» **EXTRACTED INFORMATION**:
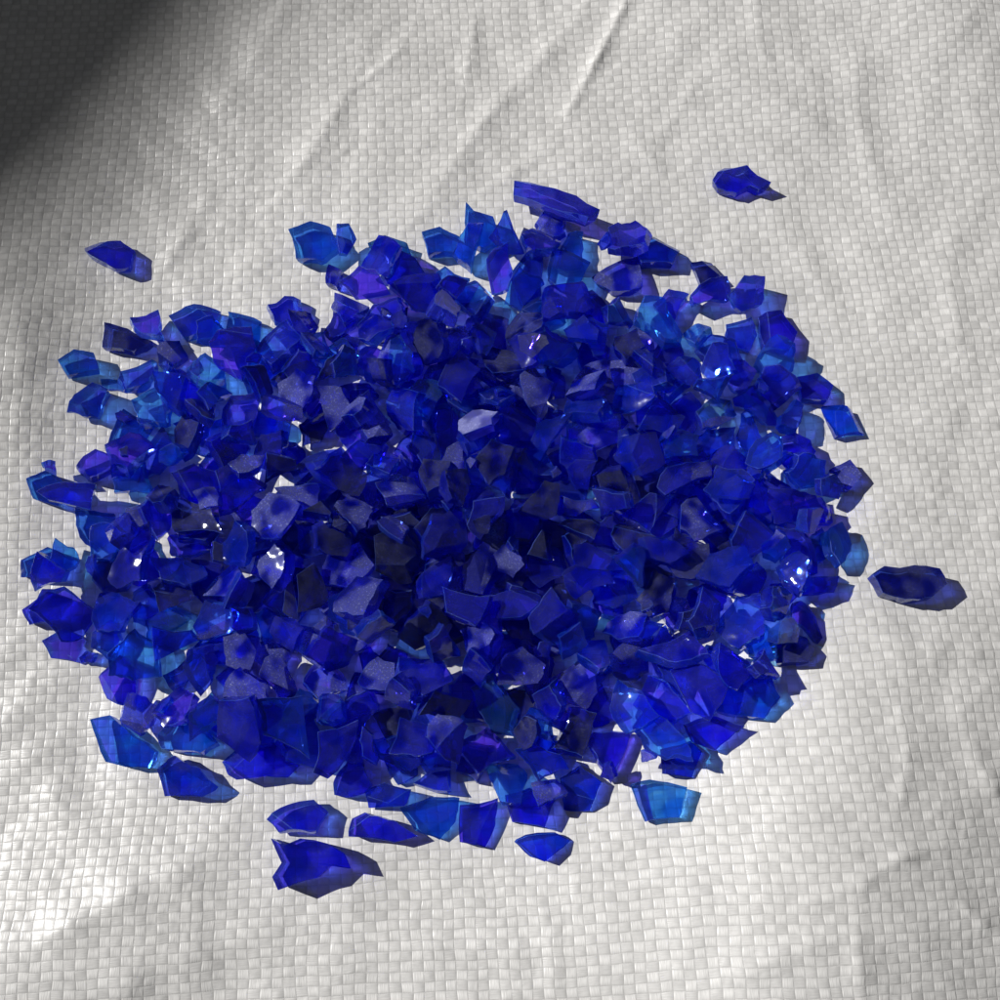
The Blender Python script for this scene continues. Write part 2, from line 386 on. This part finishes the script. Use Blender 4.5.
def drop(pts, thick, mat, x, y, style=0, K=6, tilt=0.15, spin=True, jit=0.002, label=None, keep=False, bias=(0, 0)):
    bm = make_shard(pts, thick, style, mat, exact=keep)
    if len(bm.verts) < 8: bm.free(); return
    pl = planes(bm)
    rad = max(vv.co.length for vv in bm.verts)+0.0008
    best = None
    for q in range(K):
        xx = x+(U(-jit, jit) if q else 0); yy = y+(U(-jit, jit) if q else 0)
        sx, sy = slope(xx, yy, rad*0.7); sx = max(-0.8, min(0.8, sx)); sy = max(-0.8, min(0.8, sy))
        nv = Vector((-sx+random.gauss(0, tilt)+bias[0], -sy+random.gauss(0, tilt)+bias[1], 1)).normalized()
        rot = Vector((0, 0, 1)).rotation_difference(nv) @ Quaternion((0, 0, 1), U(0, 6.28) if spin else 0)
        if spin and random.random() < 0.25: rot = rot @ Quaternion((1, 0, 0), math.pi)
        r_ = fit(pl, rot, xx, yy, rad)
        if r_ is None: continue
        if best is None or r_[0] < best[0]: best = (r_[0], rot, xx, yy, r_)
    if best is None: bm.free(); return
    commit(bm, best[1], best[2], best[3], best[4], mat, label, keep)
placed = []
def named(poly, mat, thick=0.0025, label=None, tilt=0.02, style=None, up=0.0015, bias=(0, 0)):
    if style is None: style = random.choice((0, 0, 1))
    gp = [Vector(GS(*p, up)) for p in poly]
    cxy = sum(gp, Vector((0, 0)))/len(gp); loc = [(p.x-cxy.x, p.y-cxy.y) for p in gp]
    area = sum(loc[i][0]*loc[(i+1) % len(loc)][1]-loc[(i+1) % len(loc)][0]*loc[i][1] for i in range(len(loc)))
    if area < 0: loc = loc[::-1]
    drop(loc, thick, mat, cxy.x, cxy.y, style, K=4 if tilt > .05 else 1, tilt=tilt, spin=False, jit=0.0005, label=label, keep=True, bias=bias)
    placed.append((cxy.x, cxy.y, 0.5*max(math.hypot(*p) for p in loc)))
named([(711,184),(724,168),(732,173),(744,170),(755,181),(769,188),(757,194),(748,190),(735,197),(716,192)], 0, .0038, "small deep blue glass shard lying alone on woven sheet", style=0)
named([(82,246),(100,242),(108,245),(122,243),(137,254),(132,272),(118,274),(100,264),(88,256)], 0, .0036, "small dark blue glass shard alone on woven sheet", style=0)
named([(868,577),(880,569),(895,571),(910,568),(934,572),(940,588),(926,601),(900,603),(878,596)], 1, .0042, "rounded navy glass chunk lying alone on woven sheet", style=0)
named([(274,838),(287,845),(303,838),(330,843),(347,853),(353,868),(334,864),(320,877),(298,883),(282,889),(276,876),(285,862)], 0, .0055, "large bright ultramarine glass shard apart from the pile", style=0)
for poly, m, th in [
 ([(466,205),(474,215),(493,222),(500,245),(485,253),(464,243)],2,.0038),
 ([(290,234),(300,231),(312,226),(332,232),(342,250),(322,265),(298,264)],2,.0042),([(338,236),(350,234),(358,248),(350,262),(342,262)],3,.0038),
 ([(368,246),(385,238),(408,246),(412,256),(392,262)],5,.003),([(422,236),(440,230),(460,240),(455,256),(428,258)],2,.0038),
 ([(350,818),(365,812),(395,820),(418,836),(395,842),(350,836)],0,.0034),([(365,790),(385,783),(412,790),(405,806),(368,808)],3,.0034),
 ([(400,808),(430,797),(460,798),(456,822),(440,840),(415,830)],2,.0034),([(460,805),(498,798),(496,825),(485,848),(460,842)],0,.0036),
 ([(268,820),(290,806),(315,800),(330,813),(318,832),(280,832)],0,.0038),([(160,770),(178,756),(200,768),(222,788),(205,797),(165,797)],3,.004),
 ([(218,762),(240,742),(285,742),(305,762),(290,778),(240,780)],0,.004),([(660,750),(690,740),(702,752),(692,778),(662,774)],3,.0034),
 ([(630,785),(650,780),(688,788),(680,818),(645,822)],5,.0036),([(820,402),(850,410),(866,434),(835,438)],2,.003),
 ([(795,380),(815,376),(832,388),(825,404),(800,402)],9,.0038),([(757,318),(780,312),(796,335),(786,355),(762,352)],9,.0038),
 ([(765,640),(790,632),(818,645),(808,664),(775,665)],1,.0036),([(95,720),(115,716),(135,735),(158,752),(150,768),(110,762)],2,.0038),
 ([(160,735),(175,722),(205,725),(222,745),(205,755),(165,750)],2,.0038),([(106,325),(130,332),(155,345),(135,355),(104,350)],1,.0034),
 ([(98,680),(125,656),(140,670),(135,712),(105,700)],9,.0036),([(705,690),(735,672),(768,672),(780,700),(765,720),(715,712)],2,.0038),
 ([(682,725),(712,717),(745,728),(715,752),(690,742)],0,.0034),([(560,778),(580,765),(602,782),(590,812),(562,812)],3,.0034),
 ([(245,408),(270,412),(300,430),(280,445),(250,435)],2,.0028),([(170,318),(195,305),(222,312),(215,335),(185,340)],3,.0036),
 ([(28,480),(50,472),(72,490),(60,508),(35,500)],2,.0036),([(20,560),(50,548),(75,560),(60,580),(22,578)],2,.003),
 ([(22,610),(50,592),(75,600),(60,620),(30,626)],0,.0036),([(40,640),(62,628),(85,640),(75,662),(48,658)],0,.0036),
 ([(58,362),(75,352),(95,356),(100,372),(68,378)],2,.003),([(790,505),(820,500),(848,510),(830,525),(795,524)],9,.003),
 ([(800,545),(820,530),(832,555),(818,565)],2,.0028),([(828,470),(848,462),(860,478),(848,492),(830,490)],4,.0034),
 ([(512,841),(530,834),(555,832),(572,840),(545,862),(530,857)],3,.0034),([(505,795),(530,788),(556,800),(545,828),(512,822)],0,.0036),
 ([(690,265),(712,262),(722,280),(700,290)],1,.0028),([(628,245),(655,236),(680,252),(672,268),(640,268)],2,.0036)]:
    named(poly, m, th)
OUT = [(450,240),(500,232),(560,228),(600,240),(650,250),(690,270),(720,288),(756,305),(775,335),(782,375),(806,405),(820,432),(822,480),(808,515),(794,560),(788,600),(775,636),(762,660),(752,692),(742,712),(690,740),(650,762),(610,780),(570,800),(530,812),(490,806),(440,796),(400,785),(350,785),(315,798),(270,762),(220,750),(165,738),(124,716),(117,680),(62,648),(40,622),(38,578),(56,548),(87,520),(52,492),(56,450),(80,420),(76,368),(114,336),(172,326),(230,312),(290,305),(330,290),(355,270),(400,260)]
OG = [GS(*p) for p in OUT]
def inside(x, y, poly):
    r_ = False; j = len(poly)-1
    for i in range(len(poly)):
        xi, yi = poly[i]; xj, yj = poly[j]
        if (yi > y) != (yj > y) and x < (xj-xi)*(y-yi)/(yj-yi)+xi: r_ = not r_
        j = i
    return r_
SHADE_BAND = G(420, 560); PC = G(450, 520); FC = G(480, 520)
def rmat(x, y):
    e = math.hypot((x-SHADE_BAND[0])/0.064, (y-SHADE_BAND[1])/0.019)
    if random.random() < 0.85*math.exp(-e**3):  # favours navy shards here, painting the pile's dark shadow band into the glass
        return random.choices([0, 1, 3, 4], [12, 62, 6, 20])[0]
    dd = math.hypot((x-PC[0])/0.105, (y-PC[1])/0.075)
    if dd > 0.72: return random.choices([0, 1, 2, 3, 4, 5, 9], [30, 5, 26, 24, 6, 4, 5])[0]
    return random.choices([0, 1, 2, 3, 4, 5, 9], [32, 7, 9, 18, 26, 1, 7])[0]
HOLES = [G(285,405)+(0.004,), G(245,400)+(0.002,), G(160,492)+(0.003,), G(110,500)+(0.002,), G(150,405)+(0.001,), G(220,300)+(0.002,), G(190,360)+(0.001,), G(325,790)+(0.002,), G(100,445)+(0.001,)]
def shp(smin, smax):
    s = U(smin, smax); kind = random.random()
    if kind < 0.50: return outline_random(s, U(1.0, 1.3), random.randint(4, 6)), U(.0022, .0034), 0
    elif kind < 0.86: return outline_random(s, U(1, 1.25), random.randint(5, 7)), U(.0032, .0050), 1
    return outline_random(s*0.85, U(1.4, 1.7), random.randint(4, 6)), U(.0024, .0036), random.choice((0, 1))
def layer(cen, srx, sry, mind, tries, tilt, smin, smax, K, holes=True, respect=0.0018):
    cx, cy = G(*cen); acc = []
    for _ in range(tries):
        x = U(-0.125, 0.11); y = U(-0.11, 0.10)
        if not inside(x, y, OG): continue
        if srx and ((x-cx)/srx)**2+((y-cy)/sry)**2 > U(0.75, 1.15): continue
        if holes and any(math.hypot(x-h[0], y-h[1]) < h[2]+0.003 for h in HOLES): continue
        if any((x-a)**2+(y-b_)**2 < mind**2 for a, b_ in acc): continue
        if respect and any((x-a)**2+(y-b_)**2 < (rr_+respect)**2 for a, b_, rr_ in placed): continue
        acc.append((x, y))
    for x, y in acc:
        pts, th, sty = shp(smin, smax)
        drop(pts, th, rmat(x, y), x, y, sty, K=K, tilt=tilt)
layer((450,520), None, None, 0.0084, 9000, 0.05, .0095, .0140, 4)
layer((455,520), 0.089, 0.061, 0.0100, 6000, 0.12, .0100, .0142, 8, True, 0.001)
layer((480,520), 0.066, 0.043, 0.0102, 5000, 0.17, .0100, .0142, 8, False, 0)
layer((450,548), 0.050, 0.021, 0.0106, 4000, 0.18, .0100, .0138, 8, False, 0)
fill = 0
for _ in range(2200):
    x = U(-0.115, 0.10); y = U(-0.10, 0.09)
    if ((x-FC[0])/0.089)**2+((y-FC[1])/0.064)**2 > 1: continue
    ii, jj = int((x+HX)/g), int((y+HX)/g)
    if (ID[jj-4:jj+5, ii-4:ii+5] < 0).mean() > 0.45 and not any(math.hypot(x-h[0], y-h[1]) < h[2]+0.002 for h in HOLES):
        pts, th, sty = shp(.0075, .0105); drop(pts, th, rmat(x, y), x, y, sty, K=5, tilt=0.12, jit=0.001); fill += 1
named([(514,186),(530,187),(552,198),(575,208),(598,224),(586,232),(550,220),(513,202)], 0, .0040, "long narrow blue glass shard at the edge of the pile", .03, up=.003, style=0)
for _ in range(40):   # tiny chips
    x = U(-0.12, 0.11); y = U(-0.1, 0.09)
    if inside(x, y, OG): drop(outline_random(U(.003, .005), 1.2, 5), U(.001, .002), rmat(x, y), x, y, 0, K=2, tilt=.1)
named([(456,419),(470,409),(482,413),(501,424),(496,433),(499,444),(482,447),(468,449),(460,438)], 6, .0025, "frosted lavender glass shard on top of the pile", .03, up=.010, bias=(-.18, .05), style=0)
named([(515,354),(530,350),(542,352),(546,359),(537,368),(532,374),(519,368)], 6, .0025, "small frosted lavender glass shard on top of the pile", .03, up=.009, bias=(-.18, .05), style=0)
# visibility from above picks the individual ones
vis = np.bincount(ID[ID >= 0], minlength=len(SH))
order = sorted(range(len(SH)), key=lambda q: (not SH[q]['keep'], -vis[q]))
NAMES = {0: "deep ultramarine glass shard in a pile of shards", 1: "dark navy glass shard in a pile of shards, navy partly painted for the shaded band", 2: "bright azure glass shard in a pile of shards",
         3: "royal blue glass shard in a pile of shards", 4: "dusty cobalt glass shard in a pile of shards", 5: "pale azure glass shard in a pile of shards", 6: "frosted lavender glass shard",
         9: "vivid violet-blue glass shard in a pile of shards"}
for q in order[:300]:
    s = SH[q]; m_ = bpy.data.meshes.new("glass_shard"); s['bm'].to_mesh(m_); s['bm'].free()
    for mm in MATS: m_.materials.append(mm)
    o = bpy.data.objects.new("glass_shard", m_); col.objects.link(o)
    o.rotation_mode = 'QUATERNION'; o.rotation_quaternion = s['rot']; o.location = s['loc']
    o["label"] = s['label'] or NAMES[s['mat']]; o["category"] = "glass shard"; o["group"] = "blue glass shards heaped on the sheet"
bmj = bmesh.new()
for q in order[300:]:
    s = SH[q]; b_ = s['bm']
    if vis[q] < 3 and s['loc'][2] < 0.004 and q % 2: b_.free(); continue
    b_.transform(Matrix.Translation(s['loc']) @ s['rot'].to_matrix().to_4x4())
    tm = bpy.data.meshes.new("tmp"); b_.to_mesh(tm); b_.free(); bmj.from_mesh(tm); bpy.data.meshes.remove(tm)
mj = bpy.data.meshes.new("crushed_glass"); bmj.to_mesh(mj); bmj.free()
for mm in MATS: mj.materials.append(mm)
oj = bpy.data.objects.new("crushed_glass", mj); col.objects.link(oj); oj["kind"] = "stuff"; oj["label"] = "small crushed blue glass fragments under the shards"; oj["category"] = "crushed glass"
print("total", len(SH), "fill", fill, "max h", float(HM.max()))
* * *
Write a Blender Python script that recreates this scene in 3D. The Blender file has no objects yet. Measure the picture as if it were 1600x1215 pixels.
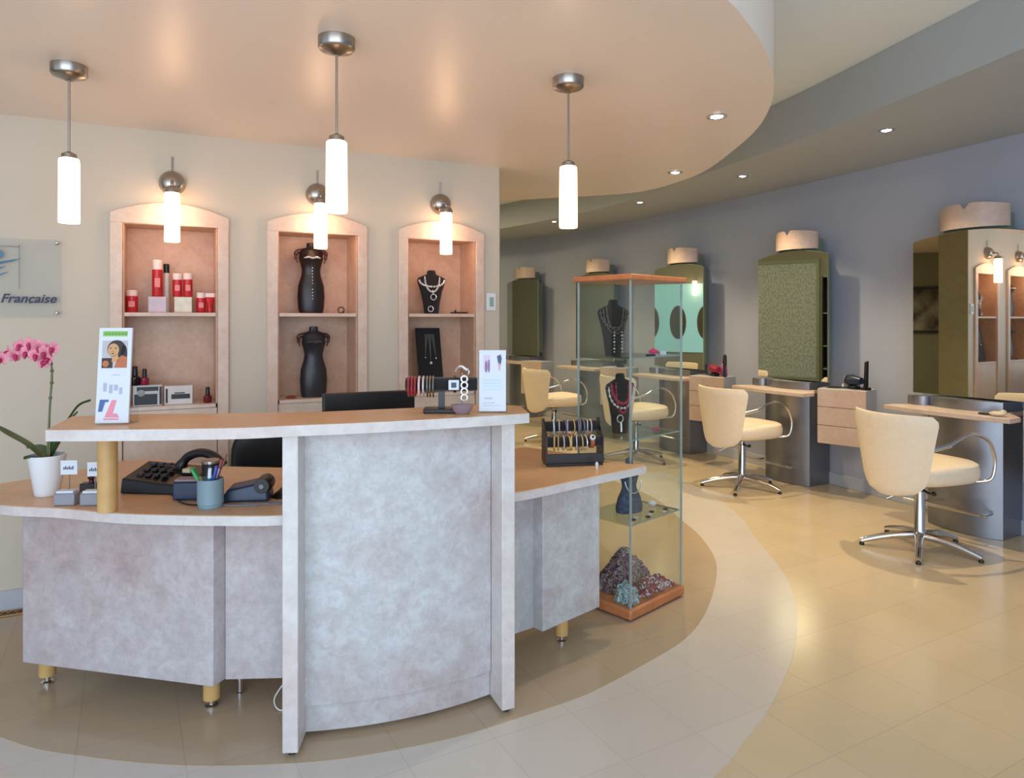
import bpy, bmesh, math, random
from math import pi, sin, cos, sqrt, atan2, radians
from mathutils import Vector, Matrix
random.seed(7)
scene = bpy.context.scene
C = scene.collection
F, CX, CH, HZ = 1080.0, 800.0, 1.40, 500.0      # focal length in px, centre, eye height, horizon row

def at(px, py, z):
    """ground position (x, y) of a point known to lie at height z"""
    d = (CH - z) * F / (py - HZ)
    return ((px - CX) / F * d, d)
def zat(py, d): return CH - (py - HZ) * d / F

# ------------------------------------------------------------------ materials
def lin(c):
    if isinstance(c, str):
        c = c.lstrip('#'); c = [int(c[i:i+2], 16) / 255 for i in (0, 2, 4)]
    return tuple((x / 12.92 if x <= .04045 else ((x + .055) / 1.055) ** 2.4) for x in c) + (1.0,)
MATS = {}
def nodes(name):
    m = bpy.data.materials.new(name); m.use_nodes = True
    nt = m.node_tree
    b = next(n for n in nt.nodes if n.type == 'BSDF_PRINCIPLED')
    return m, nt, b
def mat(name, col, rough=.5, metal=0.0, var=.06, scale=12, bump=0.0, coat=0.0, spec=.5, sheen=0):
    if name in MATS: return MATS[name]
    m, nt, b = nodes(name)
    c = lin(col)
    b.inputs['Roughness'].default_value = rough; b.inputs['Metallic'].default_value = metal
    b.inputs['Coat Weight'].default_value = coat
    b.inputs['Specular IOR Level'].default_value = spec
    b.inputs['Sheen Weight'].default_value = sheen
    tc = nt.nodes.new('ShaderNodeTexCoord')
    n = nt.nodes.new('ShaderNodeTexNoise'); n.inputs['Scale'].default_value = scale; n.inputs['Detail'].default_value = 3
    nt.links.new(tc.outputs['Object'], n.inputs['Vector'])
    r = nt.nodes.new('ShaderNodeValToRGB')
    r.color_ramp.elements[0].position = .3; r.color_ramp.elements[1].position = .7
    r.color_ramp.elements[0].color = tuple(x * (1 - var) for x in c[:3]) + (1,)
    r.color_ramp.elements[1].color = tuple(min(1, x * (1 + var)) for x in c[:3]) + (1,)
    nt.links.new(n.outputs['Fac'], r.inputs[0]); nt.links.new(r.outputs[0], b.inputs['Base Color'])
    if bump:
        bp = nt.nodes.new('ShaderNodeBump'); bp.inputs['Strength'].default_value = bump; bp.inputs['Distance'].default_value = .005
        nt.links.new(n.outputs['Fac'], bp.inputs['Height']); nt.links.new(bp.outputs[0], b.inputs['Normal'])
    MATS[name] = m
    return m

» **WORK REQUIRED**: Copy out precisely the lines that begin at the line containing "return random.choices([0, 1, 3, 4], [12, 62, 6, 20])[0]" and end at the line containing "pts, th, sty = shp(smin, smax)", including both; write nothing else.

» **FINISHED ANSWER**:
        return random.choices([0, 1, 3, 4], [12, 62, 6, 20])[0]
    dd = math.hypot((x-PC[0])/0.105, (y-PC[1])/0.075)
    if dd > 0.72: return random.choices([0, 1, 2, 3, 4, 5, 9], [30, 5, 26, 24, 6, 4, 5])[0]
    return random.choices([0, 1, 2, 3, 4, 5, 9], [32, 7, 9, 18, 26, 1, 7])[0]
HOLES = [G(285,405)+(0.004,), G(245,400)+(0.002,), G(160,492)+(0.003,), G(110,500)+(0.002,), G(150,405)+(0.001,), G(220,300)+(0.002,), G(190,360)+(0.001,), G(325,790)+(0.002,), G(100,445)+(0.001,)]
def shp(smin, smax):
    s = U(smin, smax); kind = random.random()
    if kind < 0.50: return outline_random(s, U(1.0, 1.3), random.randint(4, 6)), U(.0022, .0034), 0
    elif kind < 0.86: return outline_random(s, U(1, 1.25), random.randint(5, 7)), U(.0032, .0050), 1
    return outline_random(s*0.85, U(1.4, 1.7), random.randint(4, 6)), U(.0024, .0036), random.choice((0, 1))
def layer(cen, srx, sry, mind, tries, tilt, smin, smax, K, holes=True, respect=0.0018):
    cx, cy = G(*cen); acc = []
    for _ in range(tries):
        x = U(-0.125, 0.11); y = U(-0.11, 0.10)
        if not inside(x, y, OG): continue
        if srx and ((x-cx)/srx)**2+((y-cy)/sry)**2 > U(0.75, 1.15): continue
        if holes and any(math.hypot(x-h[0], y-h[1]) < h[2]+0.003 for h in HOLES): continue
        if any((x-a)**2+(y-b_)**2 < mind**2 for a, b_ in acc): continue
        if respect and any((x-a)**2+(y-b_)**2 < (rr_+respect)**2 for a, b_, rr_ in placed): continue
        acc.append((x, y))
    for x, y in acc:
        pts, th, sty = shp(smin, smax)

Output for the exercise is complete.